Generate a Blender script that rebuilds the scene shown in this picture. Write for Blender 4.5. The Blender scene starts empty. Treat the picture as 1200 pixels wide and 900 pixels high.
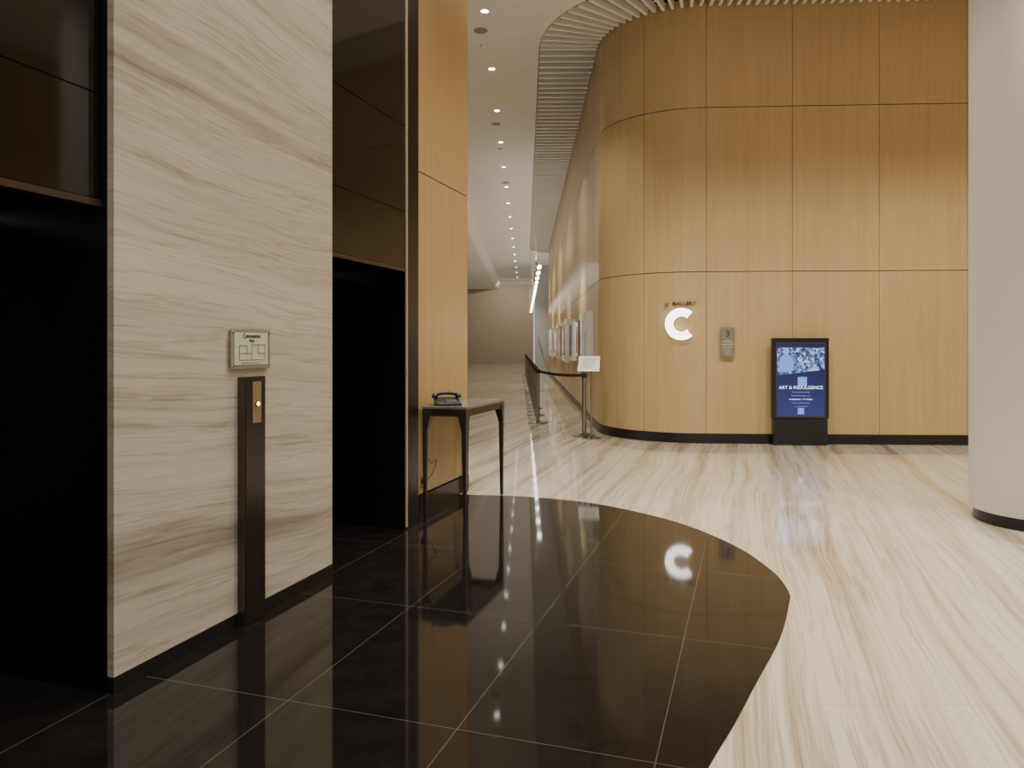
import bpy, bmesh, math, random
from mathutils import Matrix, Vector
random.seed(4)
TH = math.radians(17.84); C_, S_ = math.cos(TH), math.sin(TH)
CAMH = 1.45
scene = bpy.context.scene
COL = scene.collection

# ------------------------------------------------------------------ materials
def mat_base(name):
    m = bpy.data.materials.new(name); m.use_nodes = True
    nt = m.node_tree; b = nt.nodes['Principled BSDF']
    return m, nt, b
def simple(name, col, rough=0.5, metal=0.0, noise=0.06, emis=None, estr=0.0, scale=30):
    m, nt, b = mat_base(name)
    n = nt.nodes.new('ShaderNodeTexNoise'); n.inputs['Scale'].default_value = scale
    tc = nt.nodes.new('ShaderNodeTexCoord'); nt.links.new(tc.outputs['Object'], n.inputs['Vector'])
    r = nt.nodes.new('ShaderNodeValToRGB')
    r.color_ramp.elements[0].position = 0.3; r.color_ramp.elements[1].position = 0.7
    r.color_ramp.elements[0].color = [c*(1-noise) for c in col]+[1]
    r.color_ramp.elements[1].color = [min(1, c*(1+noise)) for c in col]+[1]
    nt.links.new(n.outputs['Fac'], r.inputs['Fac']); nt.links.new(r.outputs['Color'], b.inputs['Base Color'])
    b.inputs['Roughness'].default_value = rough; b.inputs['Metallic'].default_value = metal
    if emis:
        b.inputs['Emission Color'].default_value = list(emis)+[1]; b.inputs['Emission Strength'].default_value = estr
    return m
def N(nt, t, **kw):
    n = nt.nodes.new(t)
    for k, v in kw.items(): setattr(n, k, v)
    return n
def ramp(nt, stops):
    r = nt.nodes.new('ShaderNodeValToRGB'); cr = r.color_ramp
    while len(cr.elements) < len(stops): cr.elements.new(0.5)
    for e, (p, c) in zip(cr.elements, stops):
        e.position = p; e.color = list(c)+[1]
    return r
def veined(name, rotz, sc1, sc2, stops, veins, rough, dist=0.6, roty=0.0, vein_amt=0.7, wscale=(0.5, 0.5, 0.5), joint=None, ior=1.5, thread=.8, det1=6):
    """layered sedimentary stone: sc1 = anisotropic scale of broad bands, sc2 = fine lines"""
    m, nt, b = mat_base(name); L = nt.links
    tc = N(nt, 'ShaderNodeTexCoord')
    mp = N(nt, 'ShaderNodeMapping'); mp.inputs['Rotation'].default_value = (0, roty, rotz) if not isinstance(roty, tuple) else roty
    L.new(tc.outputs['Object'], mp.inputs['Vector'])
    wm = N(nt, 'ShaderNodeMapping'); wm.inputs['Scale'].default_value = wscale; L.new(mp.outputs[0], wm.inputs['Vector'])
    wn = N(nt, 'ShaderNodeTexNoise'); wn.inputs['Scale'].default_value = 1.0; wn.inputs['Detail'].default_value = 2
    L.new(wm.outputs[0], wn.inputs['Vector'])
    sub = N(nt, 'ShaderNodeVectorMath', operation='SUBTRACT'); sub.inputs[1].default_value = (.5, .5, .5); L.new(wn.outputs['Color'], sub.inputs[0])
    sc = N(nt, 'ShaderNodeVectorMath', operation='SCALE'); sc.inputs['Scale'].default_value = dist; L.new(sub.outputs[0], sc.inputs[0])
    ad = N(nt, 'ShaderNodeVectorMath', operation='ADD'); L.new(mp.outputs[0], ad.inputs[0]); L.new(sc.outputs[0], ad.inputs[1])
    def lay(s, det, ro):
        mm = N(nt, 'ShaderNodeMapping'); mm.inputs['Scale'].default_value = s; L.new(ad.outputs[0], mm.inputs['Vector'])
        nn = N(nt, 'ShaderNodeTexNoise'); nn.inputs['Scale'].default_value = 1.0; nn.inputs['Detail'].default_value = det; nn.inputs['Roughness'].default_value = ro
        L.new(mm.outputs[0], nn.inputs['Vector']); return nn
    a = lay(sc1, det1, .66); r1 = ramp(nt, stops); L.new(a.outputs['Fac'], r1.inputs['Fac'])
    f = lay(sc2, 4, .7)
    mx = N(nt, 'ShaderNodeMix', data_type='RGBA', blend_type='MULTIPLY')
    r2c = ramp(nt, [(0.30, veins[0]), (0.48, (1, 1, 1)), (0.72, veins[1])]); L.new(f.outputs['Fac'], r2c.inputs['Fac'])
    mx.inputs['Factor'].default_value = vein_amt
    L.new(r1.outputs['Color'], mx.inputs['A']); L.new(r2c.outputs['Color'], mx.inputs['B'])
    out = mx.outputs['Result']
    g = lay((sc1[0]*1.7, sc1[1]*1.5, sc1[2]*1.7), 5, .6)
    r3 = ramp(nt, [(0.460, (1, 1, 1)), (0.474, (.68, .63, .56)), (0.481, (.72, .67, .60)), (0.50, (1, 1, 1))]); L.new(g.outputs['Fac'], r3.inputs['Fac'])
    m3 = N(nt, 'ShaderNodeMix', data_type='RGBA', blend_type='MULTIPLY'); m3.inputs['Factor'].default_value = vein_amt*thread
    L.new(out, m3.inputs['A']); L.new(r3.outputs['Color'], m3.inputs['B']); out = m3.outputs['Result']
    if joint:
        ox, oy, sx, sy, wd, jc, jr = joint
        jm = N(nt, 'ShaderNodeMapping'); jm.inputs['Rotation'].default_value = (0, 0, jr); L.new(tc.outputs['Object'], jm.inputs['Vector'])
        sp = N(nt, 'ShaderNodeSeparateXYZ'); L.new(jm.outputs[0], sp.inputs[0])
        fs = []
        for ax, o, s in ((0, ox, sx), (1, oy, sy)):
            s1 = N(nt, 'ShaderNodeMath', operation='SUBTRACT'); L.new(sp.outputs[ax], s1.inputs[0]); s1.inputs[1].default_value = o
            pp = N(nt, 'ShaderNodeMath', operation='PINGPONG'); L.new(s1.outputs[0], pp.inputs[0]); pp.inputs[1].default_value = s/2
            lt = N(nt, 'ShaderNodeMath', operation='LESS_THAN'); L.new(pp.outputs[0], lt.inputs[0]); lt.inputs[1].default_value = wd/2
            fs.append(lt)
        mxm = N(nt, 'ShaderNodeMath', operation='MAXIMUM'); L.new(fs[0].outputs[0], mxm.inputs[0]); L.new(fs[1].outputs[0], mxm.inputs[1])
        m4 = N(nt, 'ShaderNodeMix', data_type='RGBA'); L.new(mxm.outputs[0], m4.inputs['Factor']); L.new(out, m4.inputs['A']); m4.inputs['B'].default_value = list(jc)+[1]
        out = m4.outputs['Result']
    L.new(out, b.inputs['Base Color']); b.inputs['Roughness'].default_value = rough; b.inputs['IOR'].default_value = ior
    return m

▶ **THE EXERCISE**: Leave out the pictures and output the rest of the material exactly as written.

▶ **EXERCISE RESULT**:
Generate a Blender script that rebuilds the scene shown in this picture. Write for Blender 4.5. The Blender scene starts empty. Treat the picture as 1200 pixels wide and 900 pixels high.
import bpy, bmesh, math, random
from mathutils import Matrix, Vector
random.seed(4)
TH = math.radians(17.84); C_, S_ = math.cos(TH), math.sin(TH)
CAMH = 1.45
scene = bpy.context.scene
COL = scene.collection

# ------------------------------------------------------------------ materials
def mat_base(name):
    m = bpy.data.materials.new(name); m.use_nodes = True
    nt = m.node_tree; b = nt.nodes['Principled BSDF']
    return m, nt, b
def simple(name, col, rough=0.5, metal=0.0, noise=0.06, emis=None, estr=0.0, scale=30):
    m, nt, b = mat_base(name)
    n = nt.nodes.new('ShaderNodeTexNoise'); n.inputs['Scale'].default_value = scale
    tc = nt.nodes.new('ShaderNodeTexCoord'); nt.links.new(tc.outputs['Object'], n.inputs['Vector'])
    r = nt.nodes.new('ShaderNodeValToRGB')
    r.color_ramp.elements[0].position = 0.3; r.color_ramp.elements[1].position = 0.7
    r.color_ramp.elements[0].color = [c*(1-noise) for c in col]+[1]
    r.color_ramp.elements[1].color = [min(1, c*(1+noise)) for c in col]+[1]
    nt.links.new(n.outputs['Fac'], r.inputs['Fac']); nt.links.new(r.outputs['Color'], b.inputs['Base Color'])
    b.inputs['Roughness'].default_value = rough; b.inputs['Metallic'].default_value = metal
    if emis:
        b.inputs['Emission Color'].default_value = list(emis)+[1]; b.inputs['Emission Strength'].default_value = estr
    return m
def N(nt, t, **kw):
    n = nt.nodes.new(t)
    for k, v in kw.items(): setattr(n, k, v)
    return n
def ramp(nt, stops):
    r = nt.nodes.new('ShaderNodeValToRGB'); cr = r.color_ramp
    while len(cr.elements) < len(stops): cr.elements.new(0.5)
    for e, (p, c) in zip(cr.elements, stops):
        e.position = p; e.color = list(c)+[1]
    return r
def veined(name, rotz, sc1, sc2, stops, veins, rough, dist=0.6, roty=0.0, vein_amt=0.7, wscale=(0.5, 0.5, 0.5), joint=None, ior=1.5, thread=.8, det1=6):
    """layered sedimentary stone: sc1 = anisotropic scale of broad bands, sc2 = fine lines"""
    m, nt, b = mat_base(name); L = nt.links
    tc = N(nt, 'ShaderNodeTexCoord')
    mp = N(nt, 'ShaderNodeMapping'); mp.inputs['Rotation'].default_value = (0, roty, rotz) if not isinstance(roty, tuple) else roty
    L.new(tc.outputs['Object'], mp.inputs['Vector'])
    wm = N(nt, 'ShaderNodeMapping'); wm.inputs['Scale'].default_value = wscale; L.new(mp.outputs[0], wm.inputs['Vector'])
    wn = N(nt, 'ShaderNodeTexNoise'); wn.inputs['Scale'].default_value = 1.0; wn.inputs['Detail'].default_value = 2
    L.new(wm.outputs[0], wn.inputs['Vector'])
    sub = N(nt, 'ShaderNodeVectorMath', operation='SUBTRACT'); sub.inputs[1].default_value = (.5, .5, .5); L.new(wn.outputs['Color'], sub.inputs[0])
    sc = N(nt, 'ShaderNodeVectorMath', operation='SCALE'); sc.inputs['Scale'].default_value = dist; L.new(sub.outputs[0], sc.inputs[0])
    ad = N(nt, 'ShaderNodeVectorMath', operation='ADD'); L.new(mp.outputs[0], ad.inputs[0]); L.new(sc.outputs[0], ad.inputs[1])
    def lay(s, det, ro):
        mm = N(nt, 'ShaderNodeMapping'); mm.inputs['Scale'].default_value = s; L.new(ad.outputs[0], mm.inputs['Vector'])
        nn = N(nt, 'ShaderNodeTexNoise'); nn.inputs['Scale'].default_value = 1.0; nn.inputs['Detail'].default_value = det; nn.inputs['Roughness'].default_value = ro
        L.new(mm.outputs[0], nn.inputs['Vector']); return nn
    a = lay(sc1, det1, .66); r1 = ramp(nt, stops); L.new(a.outputs['Fac'], r1.inputs['Fac'])
    f = lay(sc2, 4, .7)
    mx = N(nt, 'ShaderNodeMix', data_type='RGBA', blend_type='MULTIPLY')
    r2c = ramp(nt, [(0.30, veins[0]), (0.48, (1, 1, 1)), (0.72, veins[1])]); L.new(f.outputs['Fac'], r2c.inputs['Fac'])
    mx.inputs['Factor'].default_value = vein_amt
    L.new(r1.outputs['Color'], mx.inputs['A']); L.new(r2c.outputs['Color'], mx.inputs['B'])
    out = mx.outputs['Result']
    g = lay((sc1[0]*1.7, sc1[1]*1.5, sc1[2]*1.7), 5, .6)
    r3 = ramp(nt, [(0.460, (1, 1, 1)), (0.474, (.68, .63, .56)), (0.481, (.72, .67, .60)), (0.50, (1, 1, 1))]); L.new(g.outputs['Fac'], r3.inputs['Fac'])
    m3 = N(nt, 'ShaderNodeMix', data_type='RGBA', blend_type='MULTIPLY'); m3.inputs['Factor'].default_value = vein_amt*thread
    L.new(out, m3.inputs['A']); L.new(r3.outputs['Color'], m3.inputs['B']); out = m3.outputs['Result']
    if joint:
        ox, oy, sx, sy, wd, jc, jr = joint
        jm = N(nt, 'ShaderNodeMapping'); jm.inputs['Rotation'].default_value = (0, 0, jr); L.new(tc.outputs['Object'], jm.inputs['Vector'])
        sp = N(nt, 'ShaderNodeSeparateXYZ'); L.new(jm.outputs[0], sp.inputs[0])
        fs = []
        for ax, o, s in ((0, ox, sx), (1, oy, sy)):
            s1 = N(nt, 'ShaderNodeMath', operation='SUBTRACT'); L.new(sp.outputs[ax], s1.inputs[0]); s1.inputs[1].default_value = o
            pp = N(nt, 'ShaderNodeMath', operation='PINGPONG'); L.new(s1.outputs[0], pp.inputs[0]); pp.inputs[1].default_value = s/2
            lt = N(nt, 'ShaderNodeMath', operation='LESS_THAN'); L.new(pp.outputs[0], lt.inputs[0]); lt.inputs[1].default_value = wd/2
            fs.append(lt)
        mxm = N(nt, 'ShaderNodeMath', operation='MAXIMUM'); L.new(fs[0].outputs[0], mxm.inputs[0]); L.new(fs[1].outputs[0], mxm.inputs[1])
        m4 = N(nt, 'ShaderNodeMix', data_type='RGBA'); L.new(mxm.outputs[0], m4.inputs['Factor']); L.new(out, m4.inputs['A']); m4.inputs['B'].default_value = list(jc)+[1]
        out = m4.outputs['Result']
    L.new(out, b.inputs['Base Color']); b.inputs['Roughness'].default_value = rough; b.inputs['IOR'].default_value = ior
    return m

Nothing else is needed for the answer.